_What you will do:_
Can the data below be echoed back word for word?

_Source material:_
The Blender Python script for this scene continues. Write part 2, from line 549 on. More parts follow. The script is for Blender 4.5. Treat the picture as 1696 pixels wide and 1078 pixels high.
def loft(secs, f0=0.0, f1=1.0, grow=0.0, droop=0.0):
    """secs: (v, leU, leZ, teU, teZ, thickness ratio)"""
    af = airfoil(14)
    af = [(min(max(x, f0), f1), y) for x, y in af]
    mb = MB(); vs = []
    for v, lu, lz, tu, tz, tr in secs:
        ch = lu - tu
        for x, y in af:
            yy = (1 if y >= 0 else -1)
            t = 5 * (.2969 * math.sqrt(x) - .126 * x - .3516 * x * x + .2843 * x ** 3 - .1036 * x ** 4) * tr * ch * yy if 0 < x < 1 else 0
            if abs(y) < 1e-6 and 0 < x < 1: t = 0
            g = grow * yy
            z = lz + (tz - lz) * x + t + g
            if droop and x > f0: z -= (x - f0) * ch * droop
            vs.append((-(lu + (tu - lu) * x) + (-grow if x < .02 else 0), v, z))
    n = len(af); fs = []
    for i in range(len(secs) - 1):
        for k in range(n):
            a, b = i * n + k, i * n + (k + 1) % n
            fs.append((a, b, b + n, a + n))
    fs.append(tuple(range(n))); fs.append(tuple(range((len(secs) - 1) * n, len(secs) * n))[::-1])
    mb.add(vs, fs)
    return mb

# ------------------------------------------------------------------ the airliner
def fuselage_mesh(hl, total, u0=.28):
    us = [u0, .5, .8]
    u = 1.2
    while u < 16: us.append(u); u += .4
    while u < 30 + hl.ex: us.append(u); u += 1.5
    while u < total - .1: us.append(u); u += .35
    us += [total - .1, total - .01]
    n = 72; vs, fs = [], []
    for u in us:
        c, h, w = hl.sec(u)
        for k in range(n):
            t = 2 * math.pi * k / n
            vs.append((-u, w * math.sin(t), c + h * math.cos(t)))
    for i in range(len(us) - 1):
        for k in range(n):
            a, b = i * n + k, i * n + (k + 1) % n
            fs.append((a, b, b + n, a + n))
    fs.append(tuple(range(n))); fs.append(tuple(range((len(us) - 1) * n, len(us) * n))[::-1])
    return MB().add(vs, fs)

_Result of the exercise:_
The Blender Python script for this scene continues. Write part 2, from line 549 on. More parts follow. The script is for Blender 4.5. Treat the picture as 1696 pixels wide and 1078 pixels high.
def loft(secs, f0=0.0, f1=1.0, grow=0.0, droop=0.0):
    """secs: (v, leU, leZ, teU, teZ, thickness ratio)"""
    af = airfoil(14)
    af = [(min(max(x, f0), f1), y) for x, y in af]
    mb = MB(); vs = []
    for v, lu, lz, tu, tz, tr in secs:
        ch = lu - tu
        for x, y in af:
            yy = (1 if y >= 0 else -1)
            t = 5 * (.2969 * math.sqrt(x) - .126 * x - .3516 * x * x + .2843 * x ** 3 - .1036 * x ** 4) * tr * ch * yy if 0 < x < 1 else 0
            if abs(y) < 1e-6 and 0 < x < 1: t = 0
            g = grow * yy
            z = lz + (tz - lz) * x + t + g
            if droop and x > f0: z -= (x - f0) * ch * droop
            vs.append((-(lu + (tu - lu) * x) + (-grow if x < .02 else 0), v, z))
    n = len(af); fs = []
    for i in range(len(secs) - 1):
        for k in range(n):
            a, b = i * n + k, i * n + (k + 1) % n
            fs.append((a, b, b + n, a + n))
    fs.append(tuple(range(n))); fs.append(tuple(range((len(secs) - 1) * n, len(secs) * n))[::-1])
    mb.add(vs, fs)
    return mb

# ------------------------------------------------------------------ the airliner
def fuselage_mesh(hl, total, u0=.28):
    us = [u0, .5, .8]
    u = 1.2
    while u < 16: us.append(u); u += .4
    while u < 30 + hl.ex: us.append(u); u += 1.5
    while u < total - .1: us.append(u); u += .35
    us += [total - .1, total - .01]
    n = 72; vs, fs = [], []
    for u in us:
        c, h, w = hl.sec(u)
        for k in range(n):
            t = 2 * math.pi * k / n
            vs.append((-u, w * math.sin(t), c + h * math.cos(t)))
    for i in range(len(us) - 1):
        for k in range(n):
            a, b = i * n + k, i * n + (k + 1) % n
            fs.append((a, b, b + n, a + n))
    fs.append(tuple(range(n))); fs.append(tuple(range((len(us) - 1) * n, len(us) * n))[::-1])
    return MB().add(vs, fs)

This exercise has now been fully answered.